In our case, one event was the approval of results that would be made public. Jim’s bullet points worked backwards from the conference date; my description will describe the approval process in the forward direction.

 

The runup to a result

Any new result from CMS is carefully evaluated before it is made public. There is a prescribed procedure and schedule for this, as described on Jim’s slide, to ensure that there is enough time for proper vetting. All measurements must be thoroughly documented, both in a document to be made available to the public (known in CMS as a “Physics Analysis Summary” or PAS) and another, longer document with more technical details for internal use (an “analysis note”). A data analysis usually evolves as the scientists understand their work better, but at some point it has to be finalized. In CMS, an analysis and its documentation must be “frozen” for an entire week before it can be reviewed.  That gives collaborators enough time to read the documentation and ask questions about it.

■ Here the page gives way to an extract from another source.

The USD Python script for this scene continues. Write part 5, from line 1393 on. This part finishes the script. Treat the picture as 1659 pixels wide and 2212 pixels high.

After the freeze week, the proponents of a given measurement make a presentation of the work to the relevant “analysis group” within CMS, the population of CMS scientists who are interested in a given set of physics measurements (such as those in top quark physics or Higgs physics or supersymmetry searches). This is a chance for people to ask questions about the analysis in an open forum and identify any possible issues. If the measurement is judged to be in good enough shape, it is “preapproved,” which puts it on track for public release.

 

Analysis of an approval

Once the science analysis is preapproved, a separate committee of CMS scientists is appointed to perform an independent review of the analysis. This Analysis Review Committee (ARC) functions much like peer reviewers for a journal article. They are independent of the scientists who are performing the measurement but have some expertise in the topic such that they can evaluate the work (but aren’t expected to reproduce it themselves). The ARC is given a minimum of two weeks to evaluate the documentation, pose questions to the proponents and iterate with them to resolve any questions they may have. This is also an important phase for shaping message of the documentation that will be released to the public, which is needed to demonstrate to the world that the work is correct.

If the ARC review is successful, the committee “greenlights” the analysis for final approval by the collaboration. The approval presentation is similar to that of the preapproval (including the required one-week freeze of the documentation), but it also emphasizes any changes that were made during the ARC review and sometimes is made in a broader venue than that of the analysis group. If the approval is successful, then the result (and documentation) can be released to the public. Note that at any stage, the analysis can be delayed for further study; Jim’s slide gave the most optimistic schedule for approval. And some physics groups do not even allow the analysts to look at the data until late stages in the approval process to avoid any biases; what is being approved are the analysis procedures.

 

Analysis of an analysis

Jim’s schedule envisioned having all of the approvals complete more than a week before ICHEP, to allow for “top-ups” afterwards. And that was necessary because of the other element of our race condition: Starting in June, the LHC performed extremely well! So well that most of the data to be analyzed would be recorded during the approval process. Here is a graph showing how much data was accumulated by CMS this year, up to July 15, the cutoff date for data to be used for ICHEP:
race-condition

On June 24, the freeze date for preapprovals, CMS had recorded about 6 inverse femtobarns (fb-1) of integrated luminosity (which is a measure of the total number of proton collisions). By July 15, CMS would record more than double that data set.

Data cannot be analyzed immediately after it is recorded. There is an extensive validation process to make sure that no detector malfunctions could be mistaken as physics signals. Then the simulations that are so critical for making measurements must be evaluated against the new data. All of the algorithms used to identify particles must perform similarly in the data and the simulation. To achieve this, the simulation must be adjusted, or scaling factors need to be determined to match the two. All of this work must be completed before any physics measurements can be made.

As a result, at the initial freeze point, only about 4 fb-1 of data were ready for analysis. The data sample to be shown at ICHEP would be triple that size. At the greenlight time, only about 7 fb-1 could be used. This meant that all of the reviews could proceed under only partial information. All along the way, it was possible that something could go wrong as more data was integrated and that any number of analyses could be thrown off track. It would have been nicer if all of the data had been accumulated well in advance, which would have eliminated the race condition, but that was not what we had on our hands.

This meant that all of CMS was racing around too! Within my own research group at Nebraska, we had people participating in all of these activities — helping to record data, validating the simulation algorithms and reconstruction, performing data analyses, and taking part in analysis reviews. But in the days before the conference, everything came together. On August 4, the first day of the ICHEP conference, I awoke to a fuller email inbox than usual. To my delight, I found that there was one email for each result that CMS was releasing for ICHEP. More would come in during the day, and even through the first few days of the conference. In total, CMS presented about 40 new results that used the complete data set, all fully reviewed and published with the full faith of the collaboration.

If the LHC continues to operate well, we could have as much as three times more data by the end of 2016. Fortunately, we will have a bit more breathing room between then and the next round of major conferences. Then we’ll only be in a race with Nature … and our friends on ATLAS.